## [Material to process]
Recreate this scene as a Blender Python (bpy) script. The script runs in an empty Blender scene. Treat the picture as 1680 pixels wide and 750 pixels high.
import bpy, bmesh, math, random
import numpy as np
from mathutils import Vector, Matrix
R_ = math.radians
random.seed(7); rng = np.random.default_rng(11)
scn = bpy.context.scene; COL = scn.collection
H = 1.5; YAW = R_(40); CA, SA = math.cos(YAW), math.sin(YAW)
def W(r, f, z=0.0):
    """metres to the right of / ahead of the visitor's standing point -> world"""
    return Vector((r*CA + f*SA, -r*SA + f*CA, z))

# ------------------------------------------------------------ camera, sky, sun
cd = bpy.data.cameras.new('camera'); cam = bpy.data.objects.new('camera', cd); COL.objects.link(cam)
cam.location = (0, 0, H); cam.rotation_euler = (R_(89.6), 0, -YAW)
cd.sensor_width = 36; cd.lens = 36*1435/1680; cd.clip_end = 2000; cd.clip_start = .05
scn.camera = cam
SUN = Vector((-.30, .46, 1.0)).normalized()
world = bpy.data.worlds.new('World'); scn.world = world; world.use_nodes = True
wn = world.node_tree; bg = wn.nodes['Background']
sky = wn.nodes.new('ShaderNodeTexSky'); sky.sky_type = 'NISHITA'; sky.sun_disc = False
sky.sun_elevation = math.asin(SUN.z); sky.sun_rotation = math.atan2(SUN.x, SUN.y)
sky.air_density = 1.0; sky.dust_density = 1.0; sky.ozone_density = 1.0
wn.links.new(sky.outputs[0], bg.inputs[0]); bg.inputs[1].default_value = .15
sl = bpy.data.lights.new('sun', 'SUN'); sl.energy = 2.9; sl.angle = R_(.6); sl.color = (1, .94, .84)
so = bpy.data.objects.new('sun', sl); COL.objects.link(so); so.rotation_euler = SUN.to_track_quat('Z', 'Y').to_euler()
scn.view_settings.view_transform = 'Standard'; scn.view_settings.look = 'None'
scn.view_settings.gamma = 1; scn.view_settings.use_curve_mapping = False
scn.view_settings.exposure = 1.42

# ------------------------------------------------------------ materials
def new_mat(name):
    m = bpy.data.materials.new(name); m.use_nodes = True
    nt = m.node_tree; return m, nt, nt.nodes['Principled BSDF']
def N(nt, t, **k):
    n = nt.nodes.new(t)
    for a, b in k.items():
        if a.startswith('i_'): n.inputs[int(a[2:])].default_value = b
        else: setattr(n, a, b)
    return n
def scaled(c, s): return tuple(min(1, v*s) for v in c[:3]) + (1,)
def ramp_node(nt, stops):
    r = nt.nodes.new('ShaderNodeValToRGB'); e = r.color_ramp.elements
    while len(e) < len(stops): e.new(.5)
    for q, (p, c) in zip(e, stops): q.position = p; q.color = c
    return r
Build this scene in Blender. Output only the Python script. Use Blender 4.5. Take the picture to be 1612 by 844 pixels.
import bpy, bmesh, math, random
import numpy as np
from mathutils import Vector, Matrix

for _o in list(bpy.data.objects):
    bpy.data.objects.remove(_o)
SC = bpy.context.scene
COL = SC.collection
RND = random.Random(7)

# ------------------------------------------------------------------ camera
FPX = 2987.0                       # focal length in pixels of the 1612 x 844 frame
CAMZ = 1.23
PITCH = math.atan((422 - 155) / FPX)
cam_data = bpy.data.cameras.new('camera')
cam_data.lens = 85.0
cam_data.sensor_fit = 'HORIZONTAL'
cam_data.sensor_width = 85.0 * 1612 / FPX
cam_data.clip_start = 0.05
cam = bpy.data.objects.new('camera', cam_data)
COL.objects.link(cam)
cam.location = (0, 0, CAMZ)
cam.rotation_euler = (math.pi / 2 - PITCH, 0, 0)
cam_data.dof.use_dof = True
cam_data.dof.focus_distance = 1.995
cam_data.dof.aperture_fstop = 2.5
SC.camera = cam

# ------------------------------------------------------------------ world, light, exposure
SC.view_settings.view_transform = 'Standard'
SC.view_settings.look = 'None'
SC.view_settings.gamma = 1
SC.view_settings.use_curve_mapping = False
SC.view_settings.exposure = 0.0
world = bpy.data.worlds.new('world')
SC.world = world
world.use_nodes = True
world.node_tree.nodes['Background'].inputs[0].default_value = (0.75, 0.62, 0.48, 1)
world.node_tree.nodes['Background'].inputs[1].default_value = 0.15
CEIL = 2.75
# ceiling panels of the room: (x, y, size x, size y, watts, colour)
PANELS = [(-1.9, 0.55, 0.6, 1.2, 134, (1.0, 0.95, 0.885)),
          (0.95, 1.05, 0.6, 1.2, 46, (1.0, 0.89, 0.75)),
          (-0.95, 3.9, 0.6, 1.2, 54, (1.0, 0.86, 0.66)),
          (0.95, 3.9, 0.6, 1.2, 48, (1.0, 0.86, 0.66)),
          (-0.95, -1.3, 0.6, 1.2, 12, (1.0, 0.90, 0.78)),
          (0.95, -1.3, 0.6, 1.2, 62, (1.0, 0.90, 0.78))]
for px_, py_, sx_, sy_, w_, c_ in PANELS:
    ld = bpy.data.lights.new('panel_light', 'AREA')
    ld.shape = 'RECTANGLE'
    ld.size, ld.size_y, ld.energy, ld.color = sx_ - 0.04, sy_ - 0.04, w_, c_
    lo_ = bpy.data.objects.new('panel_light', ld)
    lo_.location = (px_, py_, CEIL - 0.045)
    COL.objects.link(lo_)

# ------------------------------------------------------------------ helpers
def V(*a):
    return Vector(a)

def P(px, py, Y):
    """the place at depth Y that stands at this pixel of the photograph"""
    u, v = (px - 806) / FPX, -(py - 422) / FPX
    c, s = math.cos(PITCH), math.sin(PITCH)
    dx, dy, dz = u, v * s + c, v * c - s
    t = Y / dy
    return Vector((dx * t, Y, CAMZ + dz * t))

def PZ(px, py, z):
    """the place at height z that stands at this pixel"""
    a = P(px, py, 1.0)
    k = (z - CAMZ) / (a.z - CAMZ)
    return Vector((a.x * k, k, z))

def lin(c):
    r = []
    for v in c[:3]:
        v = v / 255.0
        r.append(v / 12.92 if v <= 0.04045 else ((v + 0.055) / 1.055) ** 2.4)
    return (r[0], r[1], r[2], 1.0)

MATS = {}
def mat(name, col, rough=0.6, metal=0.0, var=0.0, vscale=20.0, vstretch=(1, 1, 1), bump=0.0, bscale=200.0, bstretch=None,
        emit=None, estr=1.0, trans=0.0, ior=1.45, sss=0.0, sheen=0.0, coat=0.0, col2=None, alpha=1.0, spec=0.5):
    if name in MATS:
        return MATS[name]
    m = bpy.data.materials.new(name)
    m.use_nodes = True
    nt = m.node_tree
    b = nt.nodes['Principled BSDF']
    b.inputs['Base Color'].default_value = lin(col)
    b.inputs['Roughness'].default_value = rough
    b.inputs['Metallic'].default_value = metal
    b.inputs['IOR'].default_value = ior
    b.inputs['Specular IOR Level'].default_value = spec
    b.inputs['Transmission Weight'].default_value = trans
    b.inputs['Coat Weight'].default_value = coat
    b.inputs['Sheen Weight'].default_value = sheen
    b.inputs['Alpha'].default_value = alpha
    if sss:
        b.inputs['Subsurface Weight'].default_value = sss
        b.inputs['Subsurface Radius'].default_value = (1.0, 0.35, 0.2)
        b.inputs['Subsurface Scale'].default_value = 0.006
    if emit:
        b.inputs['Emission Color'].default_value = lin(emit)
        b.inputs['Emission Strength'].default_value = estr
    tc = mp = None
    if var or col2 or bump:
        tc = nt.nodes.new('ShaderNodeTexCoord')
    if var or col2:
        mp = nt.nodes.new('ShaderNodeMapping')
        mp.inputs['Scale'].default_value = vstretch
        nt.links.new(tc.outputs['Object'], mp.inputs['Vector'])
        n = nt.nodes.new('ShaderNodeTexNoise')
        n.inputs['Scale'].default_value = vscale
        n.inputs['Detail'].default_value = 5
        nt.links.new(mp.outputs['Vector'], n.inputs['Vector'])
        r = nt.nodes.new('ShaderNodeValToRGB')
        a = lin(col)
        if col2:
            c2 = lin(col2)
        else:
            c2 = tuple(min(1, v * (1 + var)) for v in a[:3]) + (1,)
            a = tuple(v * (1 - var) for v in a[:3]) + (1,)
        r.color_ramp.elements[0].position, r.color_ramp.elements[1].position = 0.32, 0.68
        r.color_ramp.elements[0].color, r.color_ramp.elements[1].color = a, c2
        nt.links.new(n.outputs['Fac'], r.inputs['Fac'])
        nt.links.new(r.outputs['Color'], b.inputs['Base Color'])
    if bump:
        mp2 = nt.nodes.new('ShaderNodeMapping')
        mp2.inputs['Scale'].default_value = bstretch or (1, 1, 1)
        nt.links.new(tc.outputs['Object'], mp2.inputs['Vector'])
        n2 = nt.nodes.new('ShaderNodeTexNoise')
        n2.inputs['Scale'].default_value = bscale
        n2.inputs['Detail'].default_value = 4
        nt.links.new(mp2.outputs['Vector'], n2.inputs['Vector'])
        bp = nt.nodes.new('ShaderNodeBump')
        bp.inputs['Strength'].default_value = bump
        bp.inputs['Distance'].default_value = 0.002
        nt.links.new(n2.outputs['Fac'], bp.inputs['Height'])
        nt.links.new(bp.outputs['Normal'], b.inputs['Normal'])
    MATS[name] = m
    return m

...

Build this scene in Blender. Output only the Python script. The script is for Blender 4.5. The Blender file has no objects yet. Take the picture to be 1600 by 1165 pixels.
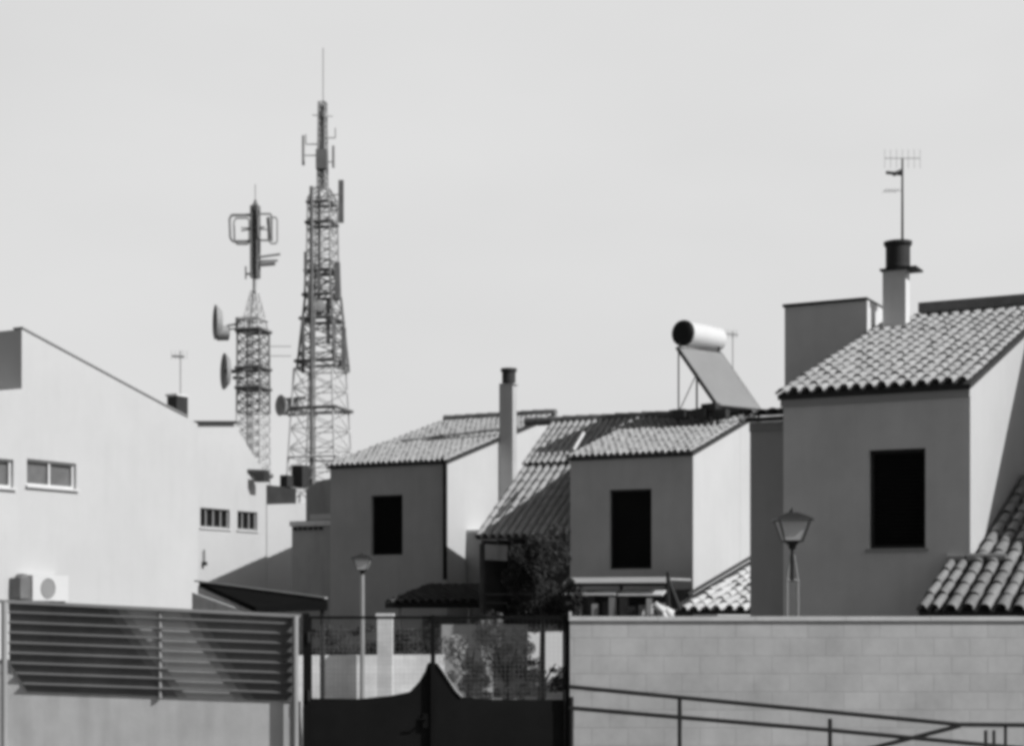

* * *

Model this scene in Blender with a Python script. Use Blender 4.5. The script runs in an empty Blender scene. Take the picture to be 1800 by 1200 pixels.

## [Task brief]
Reproduce only the lines from the one containing "Recreate this scene" through the one containing "scn.view_settings.exposure = 1.42", inclusive of both.

## [Task solution]
Recreate this scene as a Blender Python (bpy) script. The script runs in an empty Blender scene. Treat the picture as 1680 pixels wide and 750 pixels high.
import bpy, bmesh, math, random
import numpy as np
from mathutils import Vector, Matrix
R_ = math.radians
random.seed(7); rng = np.random.default_rng(11)
scn = bpy.context.scene; COL = scn.collection
H = 1.5; YAW = R_(40); CA, SA = math.cos(YAW), math.sin(YAW)
def W(r, f, z=0.0):
    """metres to the right of / ahead of the visitor's standing point -> world"""
    return Vector((r*CA + f*SA, -r*SA + f*CA, z))

# ------------------------------------------------------------ camera, sky, sun
cd = bpy.data.cameras.new('camera'); cam = bpy.data.objects.new('camera', cd); COL.objects.link(cam)
cam.location = (0, 0, H); cam.rotation_euler = (R_(89.6), 0, -YAW)
cd.sensor_width = 36; cd.lens = 36*1435/1680; cd.clip_end = 2000; cd.clip_start = .05
scn.camera = cam
SUN = Vector((-.30, .46, 1.0)).normalized()
world = bpy.data.worlds.new('World'); scn.world = world; world.use_nodes = True
wn = world.node_tree; bg = wn.nodes['Background']
sky = wn.nodes.new('ShaderNodeTexSky'); sky.sky_type = 'NISHITA'; sky.sun_disc = False
sky.sun_elevation = math.asin(SUN.z); sky.sun_rotation = math.atan2(SUN.x, SUN.y)
sky.air_density = 1.0; sky.dust_density = 1.0; sky.ozone_density = 1.0
wn.links.new(sky.outputs[0], bg.inputs[0]); bg.inputs[1].default_value = .15
sl = bpy.data.lights.new('sun', 'SUN'); sl.energy = 2.9; sl.angle = R_(.6); sl.color = (1, .94, .84)
so = bpy.data.objects.new('sun', sl); COL.objects.link(so); so.rotation_euler = SUN.to_track_quat('Z', 'Y').to_euler()
scn.view_settings.view_transform = 'Standard'; scn.view_settings.look = 'None'
scn.view_settings.gamma = 1; scn.view_settings.use_curve_mapping = False
scn.view_settings.exposure = 1.42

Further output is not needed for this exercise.